Introduction to Enthalpy of Reaction
| English | Chinese | Pinyin |
|---|---|---|
| enthalpy of reaction | 反应焓 | fǎn yìng hán |
Putting a number on the heat
- Every reaction gives off or takes in a definite amount of heat.
- We can label it with an exact value, in kilojoules.
- The sign tells you the direction; the size tells you how much.
- That single number is one of chemistry's most useful.
The enthalpy of reaction
- The enthalpy of reaction 反应焓 ($\Delta H_{rxn}$) is the heat at constant pressure.

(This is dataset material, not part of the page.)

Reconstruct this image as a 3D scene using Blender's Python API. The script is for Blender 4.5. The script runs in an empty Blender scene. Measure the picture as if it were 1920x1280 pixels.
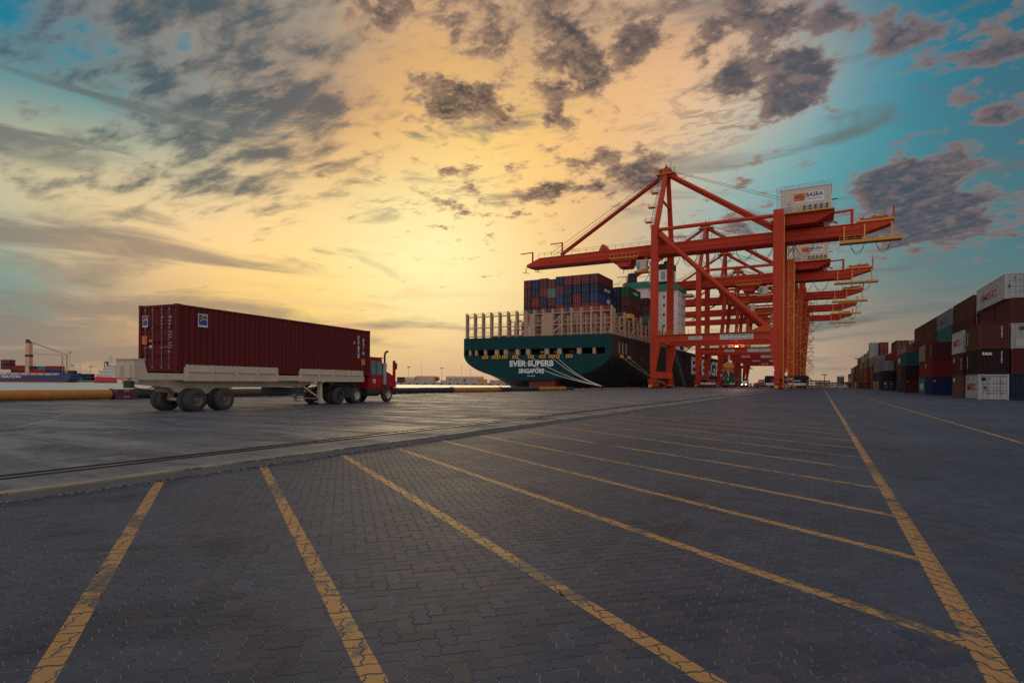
import bpy, math, random
import numpy as np
from mathutils import Vector, Matrix
random.seed(7)
R = math.radians
S = bpy.context.scene
COL = S.collection

# ---------------------------------------------------------------- camera
F = 1067 / 1920
CAMZ = 1.4
TAN = 580 / 1067
YAW = math.atan(TAN)
cs, sn = math.cos(YAW), math.sin(YAW)
cd = bpy.data.cameras.new('camera')
cd.sensor_width = 36
cd.lens = 36 * F
cd.shift_y = 76.7 / 1920
cd.clip_start = 0.1
cd.clip_end = 9000
cam = bpy.data.objects.new('camera', cd)
COL.objects.link(cam)
cam.matrix_world = (Matrix.Translation((0, 0, CAMZ)) @ Matrix.Rotation(YAW, 4, 'Z')
                    @ Matrix.Rotation(R(90), 4, 'X') @ Matrix.Rotation(0.0075, 4, 'Z'))
S.camera = cam


def ray(px, py):
    """level camera ray (right, up) per metre of depth for a photo pixel"""
    dx, dy = px - 960, 716.7 - py
    return (dx - .0075 * dy) / 1067, (dy + .0075 * dx) / 1067


def at(px, z, h=0.0):
    """world point on the bearing of photo column px, z metres ahead of the camera"""
    u = (px - 960) / 1067 * z
    return Vector((cs * u - sn * z, sn * u + cs * z, h))


def ground(px, py, h=0.0):
    u, v = ray(px, py)
    z = (CAMZ - h) / -v
    return Vector((cs * u * z - sn * z, sn * u * z + cs * z, h))


def direction(px, py):
    u, v = ray(px, py)
    return Vector((cs * u - sn, sn * u + cs, v)).normalized()


# ---------------------------------------------------------------- world / sky
W = bpy.data.worlds.new('World')
S.world = W
W.use_nodes = True
W.cycles.sampling_method = 'MANUAL'
W.cycles.sample_map_resolution = 512
nt = W.node_tree
nt.nodes.clear()


class NG:
    """tiny node-graph writer"""
    def __init__(s, nt):
        s.nt = nt

    def n(s, t, **k):
        o = s.nt.nodes.new(t)
        for a, b in k.items():
            setattr(o, a, b)
        return o

    def put(s, sock, v):
        if hasattr(v, 'is_linked'):
            s.nt.links.new(v, sock)
        elif isinstance(v, (tuple, list)) and sock.type == 'RGBA' and len(v) == 3:
            sock.default_value = (*v, 1)
        else:
            sock.default_value = v

    def m(s, op, a, b=0.0, c=0.0, clamp=False):
        o = s.n('ShaderNodeMath', operation=op, use_clamp=clamp)
        for i, v in enumerate((a, b, c)):
            s.put(o.inputs[i], v)
        return o.outputs[0]

    def v(s, op, a, b=(0, 0, 0), scale=None):
        o = s.n('ShaderNodeVectorMath', operation=op)
        s.put(o.inputs[0], a)
        s.put(o.inputs[1], b)
        if scale is not None:
            s.put(o.inputs['Scale'], scale)
        return o.outputs['Value'] if op in ('DOT_PRODUCT', 'LENGTH') else o.outputs[0]

    def mix(s, f, a, b, blend='MIX'):
        o = s.n('ShaderNodeMix', data_type='RGBA', blend_type=blend)
        s.put(o.inputs[0], f)
        s.put(o.inputs[6], a)
        s.put(o.inputs[7], b)
        return o.outputs[2]

    def step(s, x, lo, hi, a=0.0, b=1.0):
        o = s.n('ShaderNodeMapRange', interpolation_type='SMOOTHSTEP')
        for i, v in enumerate((x, lo, hi, a, b)):
            s.put(o.inputs[i], v)
        return o.outputs[0]

    def ramp(s, x, pts):
        o = s.n('ShaderNodeValToRGB')
        e = o.color_ramp.elements
        while len(e) < len(pts):
            e.new(.5)
        for i, (p, c) in enumerate(pts):
            e[i].position = p
            e[i].color = (*c, 1)
        s.put(o.inputs[0], x)
        return o.outputs[0]

    def noise(s, vec, scale, detail=4, rough=.55, dist=0.0, lac=2.0, dim='3D'):
        o = s.n('ShaderNodeTexNoise', noise_dimensions=dim)
        s.put(o.inputs['Vector'], vec)
        for k, v in (('Scale', scale), ('Detail', detail), ('Roughness', rough), ('Distortion', dist), ('Lacunarity', lac)):
            o.inputs[k].default_value = v
        return o.outputs[0]

    def comb(s, x, y, z=0.0):
        o = s.n('ShaderNodeCombineXYZ')
        for i, v in enumerate((x, y, z)):
            s.put(o.inputs[i], v)
        return o.outputs[0]

    def sep(s, v):
        o = s.n('ShaderNodeSeparateXYZ')
        s.put(o.inputs[0], v)
        return o.outputs


SUN = direction(840, 470)
g = NG(nt)
tc = g.n('ShaderNodeTexCoord')
d = tc.outputs['Generated']
dx, dy, dz = g.sep(d)
up = g.m('MAXIMUM', dz, 0.0)


def lobe(px, py, r, flat=1.0):
    """1 at the bearing of (px, py), falling smoothly to 0 at angle ~r; flat>1 squashes it vertically"""
    c = direction(px, py)
    q = g.v('SUBTRACT', d, tuple(c))
    if flat != 1.0:
        q = g.v('MULTIPLY', q, (1, 1, flat))
    return g.step(g.v('LENGTH', q), 0.0, r, 1.0, 0.0)


def total(items):
    s = None
    for a, w in items:
        t = g.m('MULTIPLY', lobe(*a), w)
        s = t if s is None else g.m('ADD', s, t)
    return s


# base: a plain dusk gradient for the whole dome ...
BASE = [(0, (.36, .27, .21)), (.055, (.30, .26, .21)), (.15, (.16, .20, .20)), (.30, (.075, .19, .23)),
        (.50, (.07, .15, .19)), (.75, (.20, .25, .30)), (1, (.36, .39, .45))]
base = g.ramp(up, BASE)
# ... blended into the sunset half from colours keyed to compass bearing and height
KEYS = [
    (0, 20, 60, 126, 146), (250, 20, 72, 126, 142), (450, 20, 104, 132, 140), (600, 30, 152, 145, 130), (800, 50, 220, 174, 122), 
    (1250, 120, 226, 180, 136), (1420, 110, 200, 174, 150), (1600, 120, 105, 148, 160), (1750, 30, 66, 120, 138), 
    (0, 170, 108, 150, 150), (200, 230, 122, 156, 152), (400, 220, 150, 150, 135), (550, 180, 200, 170, 135), (700, 260, 226, 180, 124), (850, 290, 255, 216, 132),
    (1000, 260, 248, 200, 128), (1200, 230, 236, 190, 138), (1350, 260, 206, 188, 160), (1500, 260, 126, 164, 166), (1650, 230, 84, 144, 158), (1850, 190, 58, 110, 126),
    (0, 330, 205, 190, 150), (150, 330, 234, 205, 150), (350, 300, 190, 190, 160), (550, 350, 246, 206, 142), (800, 400, 255, 236, 170), (1000, 400, 254, 210, 138),
    (1150, 350, 230, 190, 140), (1350, 400, 150, 175, 170), (1600, 350, 96, 146, 152), (1880, 330, 76, 118, 128),
    (30, 470, 158, 186, 166), (150, 430, 192, 170, 138), (350, 430, 250, 214, 158), (600, 470, 255, 223, 150), (820, 530, 255, 241, 178), (1050, 560, 238, 205, 146),
    (1300, 540, 202, 185, 152), (1750, 480, 98, 130, 132), (1900, 480, 72, 115, 122),
    (30, 580, 130, 128, 118), (200, 560, 192, 166, 126), (150, 660, 156, 138, 120), (500, 600, 246, 206, 118), (800, 640, 252, 212, 132),
    (830, 695, 216, 180, 145), (1400, 640, 206, 185, 150), (1560, 620, 162, 146, 126), (1600, 690, 166, 140, 120), (1850, 650, 152, 132, 114),
    (700, -160, 190, 160, 132), (1200, -160, 170, 155, 140), (200, -160, 80, 112, 122), (1700, -160, 50, 108, 130), (-260, 300, 150, 165, 155), (2150, 300, 60, 110, 128)]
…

- Negative means exothermic; positive means endothermic.
- It is usually quoted per mole of reaction.
A reaction with $\Delta H = -200\ \text{kJ}$ is...
A negative $\Delta H$ releases heat -- exothermic.
The enthalpy of reaction is the heat measured at constant ____.
$\Delta H$ is the heat at constant pressure.
A positive enthalpy of reaction means the reaction is endothermic.
Positive $\Delta H$ absorbs heat -- endothermic.
Thermochemical equations
- A thermochemical equation writes $\Delta H$ next to the reaction.
- Double the amounts and $\Delta H$ doubles too.
- Reverse the reaction and $\Delta H$ flips its sign.
Reversing a reaction changes its $\Delta H$ by...
The reverse reaction has the opposite $\Delta H$.
Scaling with amount
- $\Delta H$ scales with how much reacts.
- Half the moles gives half the heat.
- Always match the $\Delta H$ to the equation's coefficients.
Enthalpy scales with amount
Enthalpy of reaction is energy per mole, so the total heat is proportional to how much reacts.
If burning 1 mol releases $500\ \text{kJ}$, how much does burning 3 mol release (in kJ)?
$\Delta H$ scales with amount, so $3 \times 500 = 1500\ \text{kJ}$.
If a reaction of 2 mol releases $600\ \text{kJ}$, how much does 1 mol release (in kJ)?
Half the moles gives half the heat, so $600/2 = 300\ \text{kJ}$.
$\text{CH}_4 + 2\text{O}_2 \to \text{CO}_2 + 2\text{H}_2\text{O}$, with $\Delta H = -890\ \text{kJ}$.
- Burning 1 mol of methane releases $890\ \text{kJ}$.
- Burning 2 mol releases $2 \times 890 = 1780\ \text{kJ}$.
$\Delta H$ scales with amount -- double the moles, double the heat. Reversing a reaction flips the sign of $\Delta H$. And a negative $\Delta H$ means heat is released (exothermic); a common slip is to read the sign backwards.
The enthalpy of reaction $\Delta H_{rxn}$ is the heat at constant pressure -- negative for exothermic, positive for endothermic, quoted per mole. In a thermochemical equation it scales with the amounts and flips sign when the reaction is reversed.